Sunday, July 10, 2005


Woodling: KU out of Big 12 cellar


For all of you Kansas University faithful out there who have deposited -- happily or otherwise -- dead presidents into the athletic department's coffers, I have good news.

According to standings compiled by the National Association of Collegiate Directors of Athletics, KU no longer has the worst sports program in the Big 12 Conference.

Indeed, after three straight last-place Big 12 finishes in the NACDA listings, the Jayhawks have climbed to -- drum roll, please -- 11th place.

Thank you, Kansas State.

The Wildcats tumbled into last place in the 2005 rankings released late last month. The Jayhawks inched up a notch and were, in fact, less than a point away from Iowa State in 10th place.

That's the happy news. The disquieting news is that Kansas isn't close to Chancellor Robert Hemenway's oft-stated goal of making KU one of the top 25 universities in the nation in all areas, including athletics.

Four Big 12 schools can make that claim after the 2004-2005 school year -- Texas (2), Nebraska (21), Oklahoma (24) and Baylor (25). Texas A&M; just missed at No. 26. The rest of the Big 12 rankings were Missouri (41), Oklahoma State (44), Colorado (45), Texas Tech (56), Iowa State (60), Kansas (61) and Kansas State (77).

Kansas climbed only four notches from the year before when it was 12th in the league, but K-State plunged 20 rungs from No. 57 in 2003-04 to replace the Jayhawks in the cellar.

Here's how Kansas has finished in the NACDA rankings since it has been a member of the Big 12 Conference (league ranking in parentheses):

2005 -- 61st (11th)

2004 -- 65th (12th)

2003 -- 108th (12th)

2002 -- 64th (12th)

2001 -- 79th (12th)

2000 -- 82nd (11th)

1999 -- 56th (9th)

1998 -- 51st (7th)

As you can see, the Jayhawks haven't finished any higher than 11th in the NACDA rankings during the 21st Century, but it appears KU bottomed out in 2003 and is making steady progress.

Yet how high can the Jayhawks go?

Even though the KU athletic department budget will grow $5 million and hit $40 million during the next school year, no one is talking about resurrecting men's swimming and men's tennis, which would help the Jayhawks' overall NACDA standing.

In fact, you have to wonder about athletic director Lew Perkins' commitment to the non-revenue sports. All of those sports will receive budget increases in 2005-06, but most pale in comparison to the $1.6 million increase listed for salaries and fringe benefits.

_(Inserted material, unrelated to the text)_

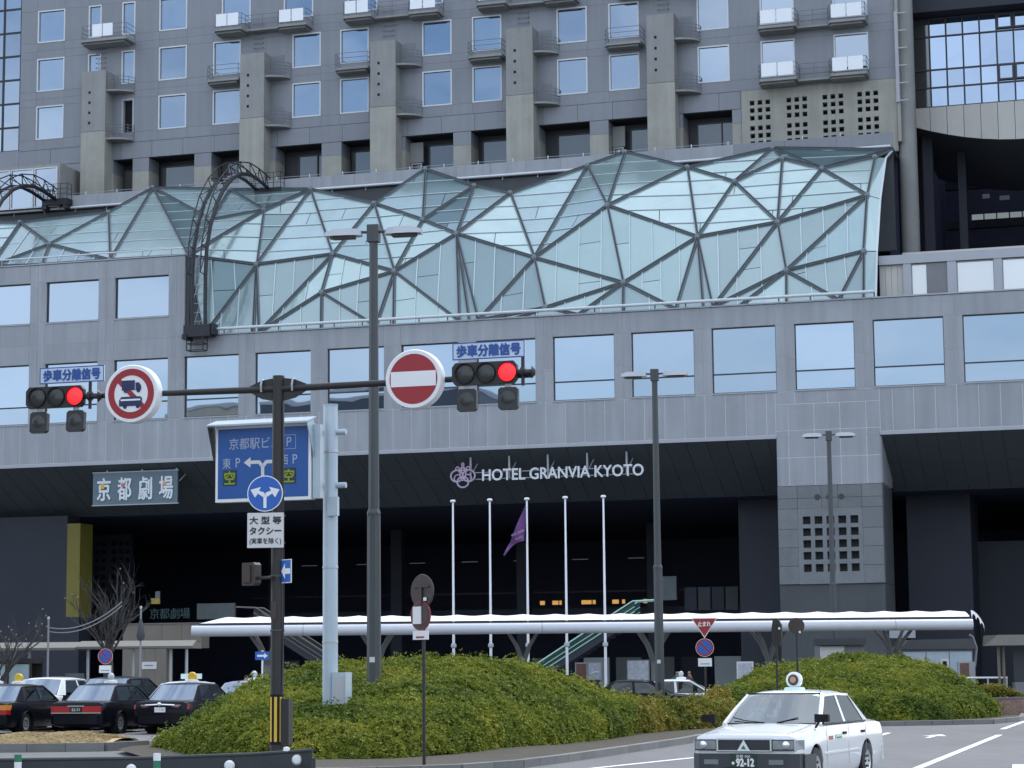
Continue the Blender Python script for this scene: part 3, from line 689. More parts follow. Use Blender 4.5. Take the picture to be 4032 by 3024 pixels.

Perkins has the second-highest paid senior staff in the Big 12 (after Texas) and some areas -- notably academic support and administration -- appear to be bloated with personnel. KU athletic department salaries and fringe benefits will be nearly $15.4 million in 2005-06. Compare that to 10 years ago when the entire KU athletic department budget was only $17.6 million.

Curiously, KU and Connecticut, where Perkins was AD for 14 years, finished nearly in a dead heat in this year's NACDA rankings. While the Jayhawks were No. 61, UConn came in at No. 63.

In case you missed it, Stanford wound up No. 1 in this year's NACDA rankings for the 11th year in a row. National championships weigh heavily in the rankings, and the Cardinal won NCAA titles in women's volleyball and women's tennis. The California school was also runner-up in men's water polo and men's swimming.

Texas, as mentioned earlier, was No. 2, followed by UCLA, Michigan and Duke.

Kansas lacks the resources to fund as many sports as those schools, so a Top Five finish is out of the question. Don't even consider it. A Top 10 placing is just as unrealistic.

But if Baylor can climb as high as No. 25, as the Bears did this year, there's no reason Kansas can't reach Hemenway's goal, too.